Tekrarlıyorum; toplumsal yapı içindeki siyasi etnik sorunlara, asla şiddet ve asimilasyon gibi çağ dışı insanlık dışı, mekanik davranmayla yaklaşılmamalı. Sadece olgunlaşan bir sürecin, iyi ve doğru şekilde ittifakı yönetişti bakılışı, sürecin toplumsal entegreye doğru zaman içinde olgunlaştırılması olmalıdır. Toplumsal zenginliğiniz, aidiyeti kavramının kendisinde olacak objektif sübjektif birikişle sağlanıştı değildir. Toplum, kişilerinin biyolojik içsel yapısına uygun olan; dışsal olanakları eytişimli kılarsa ancak toplumsal zenginliğiniz ortaya çıkar.

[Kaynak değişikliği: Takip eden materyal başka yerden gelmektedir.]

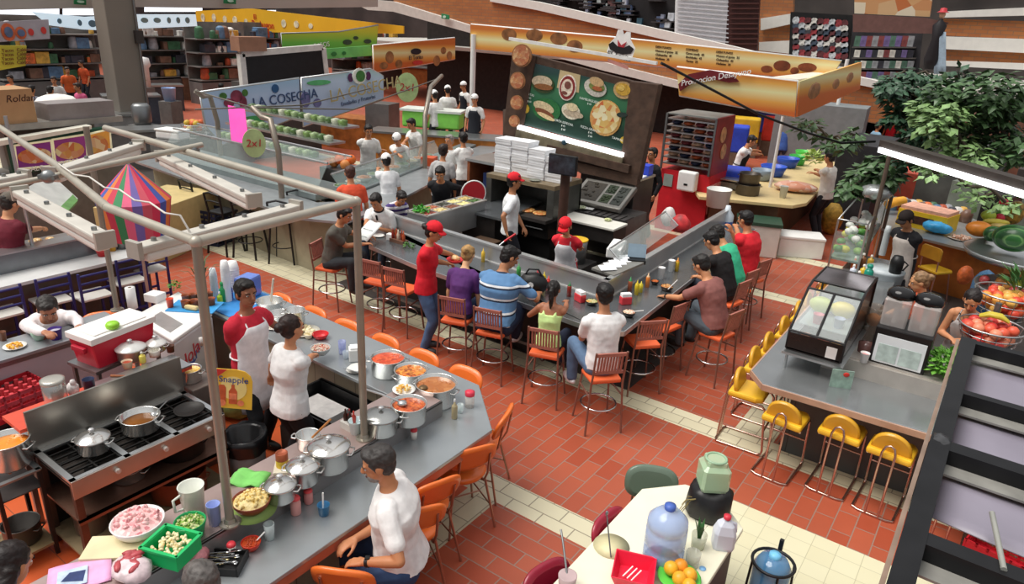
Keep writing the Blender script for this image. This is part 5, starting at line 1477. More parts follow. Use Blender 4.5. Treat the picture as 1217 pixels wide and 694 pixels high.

Etnikliğin sübjektif aidiyet unsuru, halksa yapının içinde yaşanmalıdır. Etnik kültür toplumsal kültürü ve mevcut sosyal halkçı kültürü, dışlamamalıdır. Etnik kültürler, kendisinin bir biçimde toplusak ve halksak yapı içinde mündemiç olduğunu bilmelidirler. İnsanlar sosyal tinselce gelişmeden edemezler. Ama insanlar bu sübjektiviteyi, toplumsal olan objektif sübjektivitelerlen de karıştırmamalıdırlar.
Bu bağlamda, denizi deniz (toplumu toplum) yapan ne? Hiç kuşkusuz, girişen her bir ırmağın (etnik yapının) kendi muhteviyat özelliği ve bunlarla kazandığı işlevselliğin, deniz gücü olarak belirmesidir. Ancak denizin davranışında artık, Kızılırmağ'ın kızıl, toprak rengi oluşunu bulamazsınız.
Yeşil ırmağın, yeşil ot çöp, yeşil dal budak, taşır olmasından ötürüldüğünün ve Yeşil ırmağın çevreye dek olan ayna görüntülü kıyı yeşilliğini yansıtır olmasından ötürü yeşilliğini bulamazsınız. Yine denizde Don Nehri'nin buzdan bankizler taşır oluşu, ya da buz gibi suyu akıtır oluşu özellikleri, denizde girişmeyen ayrı ayrı özellikler (etnik aidiyetleri) olacaktan hiç bulunmazlar.